Wednesday, August 23, 2017

The Preacher And The Creature

Donald Trump's greatest con job (and with any great cons, it requires victims who are willing to believe) may have been convincing evangelical Christians that he was one of the faithful.  To that end, it's no wonder that megachurch-style "prosperity gospel" pastors have latched on to Trump as anointed by God to lead America.  You would think then that Trump's spiritual advisers would be the first to serve as a check on Trump's more authoritarian impulses and would act as a moral bulwark against the kind of raging darkness Trump was spewing last night in Phoenix.

If Trump advisers like Pastor Paula White are any indication however, you would be wildly incorrect.

One of President Donald Trump’s most trusted religious confidantes used ominous religious language to defend him this week, drawing on Christian nationalism to argue that resisting Trump equates resisting “the hand of God.” 
During a panel interview on the Jim Bakker show this Monday, pastor Paula White gave several full-throated defenses of the president. White, a wealthy faith leader who originally gained notoriety for preaching a much-maligned version of the “prosperity gospel,” has been described as Trump’s “God whisperer.” She is a longtime friend of the former businessman, was a regular surrogate for his campaign in 2016, and remains one of several evangelical leaders who currently advise his administration. 
But even compared to her brief stint on the campaign trail, White’s remarks this week were atypically political and represent some of the strongest statements yet making the Christian nationalist case for Trump. 
After insisting that America is more than 70 percent evangelical (a claim that is wildly false), White launched into a series of mini-sermons that described Trump’s presidency as “anointed” by God—and proclaimed that his opponents, by extension, are an affront to the Almighty. 
“We are more impressed with a Saul anointing than a David anointing because we are more impressed with what looks right than what is right,” White, whose ministries were once the subject of a failed Senate probe investigating possible financial improprieties, said. “Therefore, we choose things that we think should sound right, should act right. They say about our president, ‘Well, he is not presidential.’ Thank goodness. Thank goodness. Thank goodness … he is not a polished politician. In other words, he is authentically — whether people like it or not — has been raised up by God. Because God says that He raises up and places all people in places of authority.” 
She continued: “It is God who raises up a king. It is God that sets one down. When you fight against the plan of God, you are fighting against the hand of God.”

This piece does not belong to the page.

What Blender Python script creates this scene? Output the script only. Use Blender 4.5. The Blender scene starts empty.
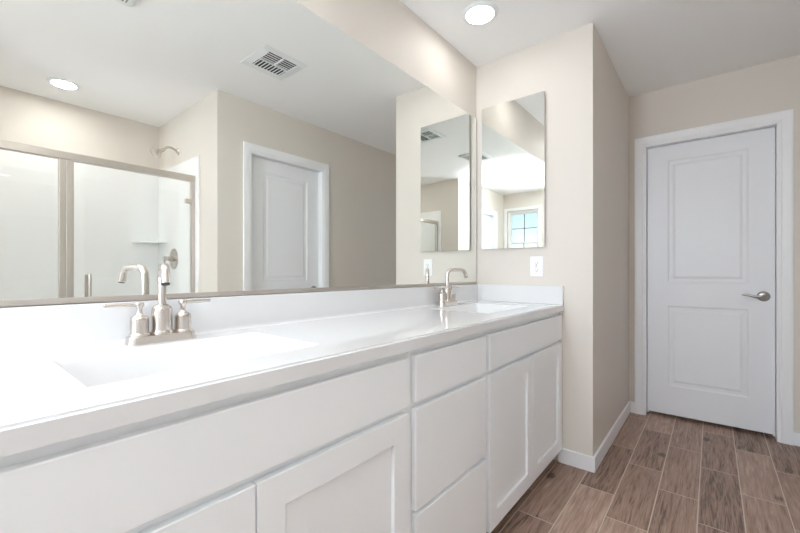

Now, I'm a bit rusty on my comparative theology studies from 20 years ago, but I'm pretty sure my civics lessons are still valid here, and my memory reminds me that the Constitution of the United States and the Founding Fathers who wrote it both possess a pretty dim view on monarchs in general.

Zandardad is the fellow you'd want to talk to about spirituality in general, but I'd fairly sure he'd tell you that holding up Trump as anointed by God would be incorrect on so many levels it would physically hurt to define them all.

Pastor White is coming across as fully supporting Trump's narcissism as the word of the Lord, and resistance to his rule as resistance to Him.  I wouldn't buy that nonsense even if I wasn't a lapsed Catholic, I know th difference between right and wrong and man, resisting Trump is about as right as it gets.